Look at Coffin Joe there. Look how sure of himself he is. I know you want to know his answer. But don't worry– Coffin Joe is concise. He can solve the mystery of existence in just one sentence.

Well, now you're starting to scare me, Coffin Joe. But I guess that's the idea.
Then, before we're even eight minutes into the movie, Coffin Joe poses another, culturally significant query:

Don't worry, Coffin Joe hasn't turned Wendy's shill– it just happens to be a holy day, and José Mojica Marins has made it his life's work (well, part of his life's work anyway) to continuously ruffle the feathers of the Catholic Church. I mean, let's bear in mind that this is the filmmaker who later brought us 24 HOURS OF EXPLICIT SEX, a semi-pornographic 1980s adventure narrated, apparently, by a witty, jeering parrot. I have to respect that.

Anyway, I forgot to mention that we also get an incredible first-person-POV scolding from an irritated Gypsy/witch who's clutching a papier-mâché skull in a locale which recalls 'the garage of that friend of yours in middle school who tried to make his own amateur haunted house without his parents' permission.' This is likely where the majority of Ed Wood comparisons originate, as it's difficult not to be reminded of Bela Lugosi's delightfully demented GLEN OR GLENDA? narration. There is a lot of cackling here also.

Then she warns us not to watch the movie (!),

and finally threatens us with the stealing all of our collective souls at midnight, which confused me immediately, because I sort of had assumed that Coffin Joe would be handling the soul-collecting duties this evening. (And, as a side note, I had until this very moment completely disremembered the existence of 90's alt-rock band 'Collective Soul.')

The film graduates from the lovable late-nite "Boo!" school of horror filmmaking at this point and jumps headfirst into brutality (pretty shocking for '64) as Coffin Joe then wanders around raping and killing and torturing women with spiders and pestering Catholics and demonstrating how great his parenting would be...

...if only he could meet the right child-bearin' gal. It also bears mentioning that across three 'official' Coffin Joe flicks and innumerable guest appearances in other films, Coffin Joe's key motivation is always to knock up some poor unsuspecting lassie with Coffin Joe, Jr. and continue the bloodline. Though I suppose "if it ain't broke..."

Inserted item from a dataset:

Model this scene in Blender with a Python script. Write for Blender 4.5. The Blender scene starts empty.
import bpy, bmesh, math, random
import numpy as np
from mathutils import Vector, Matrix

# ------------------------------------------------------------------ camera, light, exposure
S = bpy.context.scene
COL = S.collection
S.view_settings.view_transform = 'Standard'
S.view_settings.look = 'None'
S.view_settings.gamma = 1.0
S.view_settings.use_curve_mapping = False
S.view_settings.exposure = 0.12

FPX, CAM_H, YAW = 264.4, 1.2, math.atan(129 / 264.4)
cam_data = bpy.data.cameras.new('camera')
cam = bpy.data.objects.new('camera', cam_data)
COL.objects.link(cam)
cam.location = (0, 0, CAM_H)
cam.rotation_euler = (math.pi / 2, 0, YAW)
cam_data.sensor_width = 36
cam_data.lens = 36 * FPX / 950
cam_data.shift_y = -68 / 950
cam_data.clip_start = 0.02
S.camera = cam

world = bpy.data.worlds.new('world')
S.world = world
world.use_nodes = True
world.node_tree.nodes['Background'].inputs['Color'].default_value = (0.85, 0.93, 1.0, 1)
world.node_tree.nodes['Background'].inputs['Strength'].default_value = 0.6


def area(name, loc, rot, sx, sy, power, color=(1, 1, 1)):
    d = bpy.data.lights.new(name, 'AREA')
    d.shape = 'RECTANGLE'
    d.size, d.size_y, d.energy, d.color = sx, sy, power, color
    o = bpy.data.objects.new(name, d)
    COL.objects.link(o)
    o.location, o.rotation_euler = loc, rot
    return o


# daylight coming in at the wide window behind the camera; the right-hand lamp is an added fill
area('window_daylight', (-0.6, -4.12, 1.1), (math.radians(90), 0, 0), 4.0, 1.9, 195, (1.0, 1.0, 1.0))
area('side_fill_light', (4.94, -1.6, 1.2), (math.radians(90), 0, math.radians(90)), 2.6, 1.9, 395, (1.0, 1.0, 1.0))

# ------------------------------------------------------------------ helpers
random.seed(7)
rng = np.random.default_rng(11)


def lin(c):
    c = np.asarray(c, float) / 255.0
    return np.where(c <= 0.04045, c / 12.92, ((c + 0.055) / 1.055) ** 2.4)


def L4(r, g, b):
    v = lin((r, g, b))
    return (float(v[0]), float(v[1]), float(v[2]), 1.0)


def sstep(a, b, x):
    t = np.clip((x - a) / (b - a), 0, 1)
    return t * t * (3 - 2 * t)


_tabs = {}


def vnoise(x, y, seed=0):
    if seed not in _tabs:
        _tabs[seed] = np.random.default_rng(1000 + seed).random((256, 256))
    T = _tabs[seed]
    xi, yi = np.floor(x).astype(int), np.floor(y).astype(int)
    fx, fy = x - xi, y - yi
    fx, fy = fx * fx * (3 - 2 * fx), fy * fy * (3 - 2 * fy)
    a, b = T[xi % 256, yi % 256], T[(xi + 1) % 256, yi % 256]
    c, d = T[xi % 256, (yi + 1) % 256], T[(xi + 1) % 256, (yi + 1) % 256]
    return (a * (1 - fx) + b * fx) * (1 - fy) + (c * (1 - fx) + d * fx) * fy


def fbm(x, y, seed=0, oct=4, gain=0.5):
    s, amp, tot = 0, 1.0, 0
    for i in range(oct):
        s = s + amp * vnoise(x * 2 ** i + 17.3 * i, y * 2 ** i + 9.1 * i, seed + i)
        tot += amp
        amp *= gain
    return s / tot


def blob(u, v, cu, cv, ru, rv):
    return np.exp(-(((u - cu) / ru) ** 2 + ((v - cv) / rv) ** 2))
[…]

AT MIDNIGHT I'LL TAKE YOUR SOUL is a solid cult gem with many mind-blowing aspects, but I must admit that it does indeed bog down from time to time. The pacing is a little sluggish (see also: MANOS: THE HANDS OF FATE, EEGAH, et al.), the misogynistic undertones made me a little uncomfortable, and some of the religious rants are a touch lengthy. That being said, you may find your attention drifting a bit, and then BOOM–

–Coffin Joe pokes YOU in the eye. Why wasn't this in 3-D!? Oh, yeah– the budget was so low, that in order to depict an occult happening, they did DIY stop-motion animation on the film stock itself, with generous helpings of glue and glitter!

It looks pretty great in motion, too. Stan Brakhage, eat yer heart out. Seriously, though, this looks better and is certainly more believably tangible than CGI. Oh, and there's a schweet owl puppet, too:

In any event, AT MIDNIGHT I'll TAKE YOUR SOUL is campy, low-budget, bizarre, occasionally gory, and definitely ahead of its time. I look forward to one day visiting the further mind-blowing, eye-gouging misadventures of Coffin Joe.